**DESCRIPTION OF THE TASK:** Extract the listing below in full, unchanged.

**COLLECTED DATA:**
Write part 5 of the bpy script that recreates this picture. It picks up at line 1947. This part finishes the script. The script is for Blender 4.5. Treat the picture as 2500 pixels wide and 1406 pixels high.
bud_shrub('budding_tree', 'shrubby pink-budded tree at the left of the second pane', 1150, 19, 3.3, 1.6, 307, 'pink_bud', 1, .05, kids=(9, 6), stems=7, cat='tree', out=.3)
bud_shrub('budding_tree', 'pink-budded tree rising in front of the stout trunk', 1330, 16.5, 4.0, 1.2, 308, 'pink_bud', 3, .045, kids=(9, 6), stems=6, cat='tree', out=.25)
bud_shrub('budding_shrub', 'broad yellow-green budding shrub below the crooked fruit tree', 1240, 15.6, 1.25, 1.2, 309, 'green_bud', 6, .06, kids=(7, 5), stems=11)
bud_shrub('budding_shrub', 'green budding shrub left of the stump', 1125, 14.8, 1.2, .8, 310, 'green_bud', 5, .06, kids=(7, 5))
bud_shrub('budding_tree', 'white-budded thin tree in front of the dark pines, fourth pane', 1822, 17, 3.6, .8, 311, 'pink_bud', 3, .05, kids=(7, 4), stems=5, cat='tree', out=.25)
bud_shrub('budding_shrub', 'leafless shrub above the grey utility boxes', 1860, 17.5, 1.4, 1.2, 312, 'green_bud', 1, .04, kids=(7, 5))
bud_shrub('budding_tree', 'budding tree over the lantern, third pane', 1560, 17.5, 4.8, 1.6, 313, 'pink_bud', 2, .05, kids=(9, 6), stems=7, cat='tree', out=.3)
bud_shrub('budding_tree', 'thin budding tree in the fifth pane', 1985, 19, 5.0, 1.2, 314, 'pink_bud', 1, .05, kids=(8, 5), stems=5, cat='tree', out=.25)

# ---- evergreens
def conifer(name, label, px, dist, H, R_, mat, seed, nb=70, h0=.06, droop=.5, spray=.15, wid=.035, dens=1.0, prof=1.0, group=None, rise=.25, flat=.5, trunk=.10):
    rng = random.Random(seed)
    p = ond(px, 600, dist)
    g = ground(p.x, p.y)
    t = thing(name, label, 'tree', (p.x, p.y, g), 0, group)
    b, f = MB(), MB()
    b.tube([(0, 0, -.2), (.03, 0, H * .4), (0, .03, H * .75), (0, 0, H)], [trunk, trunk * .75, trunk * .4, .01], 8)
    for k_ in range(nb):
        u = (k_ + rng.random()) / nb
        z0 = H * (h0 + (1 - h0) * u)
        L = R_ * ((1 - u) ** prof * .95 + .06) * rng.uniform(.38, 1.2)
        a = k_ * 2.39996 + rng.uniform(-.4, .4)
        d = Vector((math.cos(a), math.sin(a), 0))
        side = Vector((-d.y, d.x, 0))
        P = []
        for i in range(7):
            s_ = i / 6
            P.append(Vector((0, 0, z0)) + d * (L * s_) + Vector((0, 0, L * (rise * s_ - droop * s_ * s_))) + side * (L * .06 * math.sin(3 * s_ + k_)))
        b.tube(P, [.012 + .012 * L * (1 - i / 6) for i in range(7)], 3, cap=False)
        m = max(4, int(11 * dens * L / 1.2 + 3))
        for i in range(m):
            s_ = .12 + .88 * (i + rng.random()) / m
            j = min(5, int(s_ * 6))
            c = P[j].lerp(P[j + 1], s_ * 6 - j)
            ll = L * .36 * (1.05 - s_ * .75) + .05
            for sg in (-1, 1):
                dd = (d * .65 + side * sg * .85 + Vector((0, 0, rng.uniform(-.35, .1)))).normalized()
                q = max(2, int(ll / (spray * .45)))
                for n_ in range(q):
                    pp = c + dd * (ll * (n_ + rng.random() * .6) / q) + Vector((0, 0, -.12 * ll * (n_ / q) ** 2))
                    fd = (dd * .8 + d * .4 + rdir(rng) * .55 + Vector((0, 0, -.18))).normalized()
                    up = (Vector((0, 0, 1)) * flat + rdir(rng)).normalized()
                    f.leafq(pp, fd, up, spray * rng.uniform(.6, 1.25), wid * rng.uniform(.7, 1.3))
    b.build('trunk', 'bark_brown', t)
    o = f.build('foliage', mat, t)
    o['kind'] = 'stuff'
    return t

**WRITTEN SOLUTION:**
Write part 5 of the bpy script that recreates this picture. It picks up at line 1947. This part finishes the script. The script is for Blender 4.5. Treat the picture as 2500 pixels wide and 1406 pixels high.
bud_shrub('budding_tree', 'shrubby pink-budded tree at the left of the second pane', 1150, 19, 3.3, 1.6, 307, 'pink_bud', 1, .05, kids=(9, 6), stems=7, cat='tree', out=.3)
bud_shrub('budding_tree', 'pink-budded tree rising in front of the stout trunk', 1330, 16.5, 4.0, 1.2, 308, 'pink_bud', 3, .045, kids=(9, 6), stems=6, cat='tree', out=.25)
bud_shrub('budding_shrub', 'broad yellow-green budding shrub below the crooked fruit tree', 1240, 15.6, 1.25, 1.2, 309, 'green_bud', 6, .06, kids=(7, 5), stems=11)
bud_shrub('budding_shrub', 'green budding shrub left of the stump', 1125, 14.8, 1.2, .8, 310, 'green_bud', 5, .06, kids=(7, 5))
bud_shrub('budding_tree', 'white-budded thin tree in front of the dark pines, fourth pane', 1822, 17, 3.6, .8, 311, 'pink_bud', 3, .05, kids=(7, 4), stems=5, cat='tree', out=.25)
bud_shrub('budding_shrub', 'leafless shrub above the grey utility boxes', 1860, 17.5, 1.4, 1.2, 312, 'green_bud', 1, .04, kids=(7, 5))
bud_shrub('budding_tree', 'budding tree over the lantern, third pane', 1560, 17.5, 4.8, 1.6, 313, 'pink_bud', 2, .05, kids=(9, 6), stems=7, cat='tree', out=.3)
bud_shrub('budding_tree', 'thin budding tree in the fifth pane', 1985, 19, 5.0, 1.2, 314, 'pink_bud', 1, .05, kids=(8, 5), stems=5, cat='tree', out=.25)

# ---- evergreens
def conifer(name, label, px, dist, H, R_, mat, seed, nb=70, h0=.06, droop=.5, spray=.15, wid=.035, dens=1.0, prof=1.0, group=None, rise=.25, flat=.5, trunk=.10):
    rng = random.Random(seed)
    p = ond(px, 600, dist)
    g = ground(p.x, p.y)
    t = thing(name, label, 'tree', (p.x, p.y, g), 0, group)
    b, f = MB(), MB()
    b.tube([(0, 0, -.2), (.03, 0, H * .4), (0, .03, H * .75), (0, 0, H)], [trunk, trunk * .75, trunk * .4, .01], 8)
    for k_ in range(nb):
        u = (k_ + rng.random()) / nb
        z0 = H * (h0 + (1 - h0) * u)
        L = R_ * ((1 - u) ** prof * .95 + .06) * rng.uniform(.38, 1.2)
        a = k_ * 2.39996 + rng.uniform(-.4, .4)
        d = Vector((math.cos(a), math.sin(a), 0))
        side = Vector((-d.y, d.x, 0))
        P = []
        for i in range(7):
            s_ = i / 6
            P.append(Vector((0, 0, z0)) + d * (L * s_) + Vector((0, 0, L * (rise * s_ - droop * s_ * s_))) + side * (L * .06 * math.sin(3 * s_ + k_)))
        b.tube(P, [.012 + .012 * L * (1 - i / 6) for i in range(7)], 3, cap=False)
        m = max(4, int(11 * dens * L / 1.2 + 3))
        for i in range(m):
            s_ = .12 + .88 * (i + rng.random()) / m
            j = min(5, int(s_ * 6))
            c = P[j].lerp(P[j + 1], s_ * 6 - j)
            ll = L * .36 * (1.05 - s_ * .75) + .05
            for sg in (-1, 1):
                dd = (d * .65 + side * sg * .85 + Vector((0, 0, rng.uniform(-.35, .1)))).normalized()
                q = max(2, int(ll / (spray * .45)))
                for n_ in range(q):
                    pp = c + dd * (ll * (n_ + rng.random() * .6) / q) + Vector((0, 0, -.12 * ll * (n_ / q) ** 2))
                    fd = (dd * .8 + d * .4 + rdir(rng) * .55 + Vector((0, 0, -.18))).normalized()
                    up = (Vector((0, 0, 1)) * flat + rdir(rng)).normalized()
                    f.leafq(pp, fd, up, spray * rng.uniform(.6, 1.25), wid * rng.uniform(.7, 1.3))
    b.build('trunk', 'bark_brown', t)
    o = f.build('foliage', mat, t)
    o['kind'] = 'stuff'
    return t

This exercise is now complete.